The contestants take thrills and spills, but don’t get hurt. When asked whether the show – clamber, jump and run through a room filled with cluttered furniture, often with sharp and seemingly hard edges – was a health and safety nightmare, Eyal jokes: “There are no lawsuits in the US – it’s fine! We can do whatever we want,” before adding that almost every prop used was built from scratch or re-engineered to look realistic but prevent people from getting injured.

“We wanted it to feel real and immersive. We didn’t want them to wear helmets or knee pads or wrist guards, or anything like that which you see on other shows,” he says. “The designers, the stunt co-ordinators and the challenge department really had to think very carefully about how do you make these sort of epic sets that allow for big leaps, swings and jumps, and yet if you fall on your face or hit your chin, you’re not going to be permanently damaged in any way.”

It’s a silly show, but it’s perfect for these strange times. “In this weird way, everyone is stuck inside, everything’s scary and there’s no sports,” says McGrath, who thinks the lack of competitive sports has helped propel the show to the top of the Netflix rankings. “You’re either rooting for the contestants or you’re rooting for the lava, and sometimes that depends on the episode or the theme. You can flip back and forth. It cut through the clutter, and people are looking for something that will make them laugh and bring their family together and that’s what it’s doing.”

A contestant takes a tumble in Floor Is Lava - Netflix
A contestant takes a tumble in Floor Is Lava - Netflix

Eyal, the father of three children, has another explanation. “I can tell you, being locked in quarantine and having something that can occupy the kids for five hours that is also fun for adults is worth its weight in gold,” he says.

Plenty of people seem to agree. As well as huge numbers of ordinary people tweeting about it, celebrities including Lin-Manuel Miranda have seemingly got hooked, too. “There have been a lot of celebrities on Twitter who have tweeted at us or the show, saying if there’s a season two, sign me up. We would love to do a celebrity version, a kid’s version, we want to do it all,” says McGrath.

Whether that happens is up to Netflix. “Obviously the show has resonated with people across the show, and we’ve been on top of the charts on Netflix was amazing and fantastic and surprising. But Netflix has their own secret, proprietary metrics. Until you tick all those boxes, we won’t know if we get a second season, but we’re hoping so,” says Eyal.
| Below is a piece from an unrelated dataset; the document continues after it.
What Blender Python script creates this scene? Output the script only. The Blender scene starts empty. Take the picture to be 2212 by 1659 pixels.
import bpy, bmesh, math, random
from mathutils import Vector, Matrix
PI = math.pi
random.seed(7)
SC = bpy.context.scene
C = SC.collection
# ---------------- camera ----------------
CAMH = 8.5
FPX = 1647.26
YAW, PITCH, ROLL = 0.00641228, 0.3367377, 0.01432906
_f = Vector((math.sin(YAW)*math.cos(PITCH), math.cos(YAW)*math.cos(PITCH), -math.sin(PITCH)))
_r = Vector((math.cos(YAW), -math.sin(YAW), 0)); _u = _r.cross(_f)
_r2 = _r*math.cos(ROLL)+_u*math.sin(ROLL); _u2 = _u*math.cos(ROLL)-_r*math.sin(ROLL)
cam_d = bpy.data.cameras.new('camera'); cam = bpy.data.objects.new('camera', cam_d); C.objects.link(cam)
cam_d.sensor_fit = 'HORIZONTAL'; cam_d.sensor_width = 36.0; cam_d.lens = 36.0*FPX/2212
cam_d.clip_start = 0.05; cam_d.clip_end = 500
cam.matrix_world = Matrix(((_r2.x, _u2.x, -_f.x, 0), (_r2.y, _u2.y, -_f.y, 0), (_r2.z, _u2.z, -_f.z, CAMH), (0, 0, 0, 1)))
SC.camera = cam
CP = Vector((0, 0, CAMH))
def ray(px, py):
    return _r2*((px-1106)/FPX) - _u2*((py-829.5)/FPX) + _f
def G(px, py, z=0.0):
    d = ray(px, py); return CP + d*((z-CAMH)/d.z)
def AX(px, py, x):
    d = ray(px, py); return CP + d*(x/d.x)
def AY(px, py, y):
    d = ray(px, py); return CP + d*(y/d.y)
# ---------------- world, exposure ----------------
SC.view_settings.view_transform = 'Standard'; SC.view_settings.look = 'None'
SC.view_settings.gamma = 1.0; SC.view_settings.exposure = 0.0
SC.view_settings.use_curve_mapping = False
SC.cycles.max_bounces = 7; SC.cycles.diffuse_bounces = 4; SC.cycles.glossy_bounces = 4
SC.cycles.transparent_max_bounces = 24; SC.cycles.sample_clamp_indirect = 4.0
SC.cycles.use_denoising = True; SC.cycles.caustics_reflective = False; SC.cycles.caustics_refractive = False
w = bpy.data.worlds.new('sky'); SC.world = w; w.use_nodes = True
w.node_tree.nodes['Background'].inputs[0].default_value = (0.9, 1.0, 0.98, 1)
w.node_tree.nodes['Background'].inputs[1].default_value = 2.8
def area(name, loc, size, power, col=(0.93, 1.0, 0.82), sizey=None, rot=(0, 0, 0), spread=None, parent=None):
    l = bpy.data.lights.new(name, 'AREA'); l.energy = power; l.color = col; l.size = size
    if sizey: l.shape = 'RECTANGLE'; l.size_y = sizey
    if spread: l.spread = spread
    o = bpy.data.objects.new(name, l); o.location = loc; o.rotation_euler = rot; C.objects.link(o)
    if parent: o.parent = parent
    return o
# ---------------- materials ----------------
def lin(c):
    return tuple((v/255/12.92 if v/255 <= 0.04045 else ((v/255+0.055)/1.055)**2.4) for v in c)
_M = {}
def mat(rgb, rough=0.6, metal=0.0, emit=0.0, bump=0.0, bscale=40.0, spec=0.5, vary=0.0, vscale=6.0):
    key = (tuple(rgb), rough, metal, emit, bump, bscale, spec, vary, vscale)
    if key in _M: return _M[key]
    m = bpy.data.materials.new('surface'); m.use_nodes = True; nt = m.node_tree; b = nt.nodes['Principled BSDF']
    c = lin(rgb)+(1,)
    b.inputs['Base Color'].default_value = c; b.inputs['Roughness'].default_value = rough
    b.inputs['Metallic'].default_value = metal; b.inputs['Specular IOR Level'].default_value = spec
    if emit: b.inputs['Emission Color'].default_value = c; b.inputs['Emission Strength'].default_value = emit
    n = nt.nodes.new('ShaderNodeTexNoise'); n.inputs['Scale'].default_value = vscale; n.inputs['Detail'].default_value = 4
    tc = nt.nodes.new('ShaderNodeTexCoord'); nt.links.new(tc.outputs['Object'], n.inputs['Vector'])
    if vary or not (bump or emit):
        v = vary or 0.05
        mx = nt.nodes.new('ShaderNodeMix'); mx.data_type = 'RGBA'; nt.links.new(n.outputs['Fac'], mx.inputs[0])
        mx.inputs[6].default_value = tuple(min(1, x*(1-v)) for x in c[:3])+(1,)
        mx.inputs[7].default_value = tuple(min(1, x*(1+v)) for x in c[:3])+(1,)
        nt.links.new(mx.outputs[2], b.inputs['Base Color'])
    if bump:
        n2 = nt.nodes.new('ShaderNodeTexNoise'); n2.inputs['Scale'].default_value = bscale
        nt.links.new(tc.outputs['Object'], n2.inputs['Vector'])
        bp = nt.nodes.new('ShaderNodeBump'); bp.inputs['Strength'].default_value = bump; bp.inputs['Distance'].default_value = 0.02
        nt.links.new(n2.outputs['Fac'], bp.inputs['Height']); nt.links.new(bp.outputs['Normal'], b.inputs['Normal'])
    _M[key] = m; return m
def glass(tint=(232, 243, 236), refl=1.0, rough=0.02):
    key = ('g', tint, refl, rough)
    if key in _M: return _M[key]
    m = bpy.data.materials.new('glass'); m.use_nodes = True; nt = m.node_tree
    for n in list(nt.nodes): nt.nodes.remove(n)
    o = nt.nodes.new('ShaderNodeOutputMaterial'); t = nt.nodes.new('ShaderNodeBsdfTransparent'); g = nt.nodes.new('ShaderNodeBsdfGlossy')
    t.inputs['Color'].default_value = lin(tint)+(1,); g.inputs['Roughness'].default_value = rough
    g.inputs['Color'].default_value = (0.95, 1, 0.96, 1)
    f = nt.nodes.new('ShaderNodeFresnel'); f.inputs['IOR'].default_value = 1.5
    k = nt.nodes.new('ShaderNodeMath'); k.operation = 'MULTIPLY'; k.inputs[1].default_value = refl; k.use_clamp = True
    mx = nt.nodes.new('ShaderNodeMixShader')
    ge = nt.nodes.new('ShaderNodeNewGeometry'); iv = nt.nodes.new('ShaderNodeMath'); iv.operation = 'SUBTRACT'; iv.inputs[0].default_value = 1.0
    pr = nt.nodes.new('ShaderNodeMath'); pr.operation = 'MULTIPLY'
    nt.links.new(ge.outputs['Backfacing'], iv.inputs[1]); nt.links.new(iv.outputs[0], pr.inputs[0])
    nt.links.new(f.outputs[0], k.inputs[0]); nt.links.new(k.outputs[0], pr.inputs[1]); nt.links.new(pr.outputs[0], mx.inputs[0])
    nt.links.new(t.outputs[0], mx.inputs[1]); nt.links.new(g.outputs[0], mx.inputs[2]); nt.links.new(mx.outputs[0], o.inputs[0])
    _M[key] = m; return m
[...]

Both executive producers and their team have already come up with ideas for a second series – and built in hints for future rooms into the show, which the camera sweeps by in a flash as contestants move through the mansion.

“Everybody who played it wants to come back and play it again,” explains McGrath. “And I would love to let more people live out that childhood dream of swinging from the curtains and jumping on the kitchen table. It’s just fun.”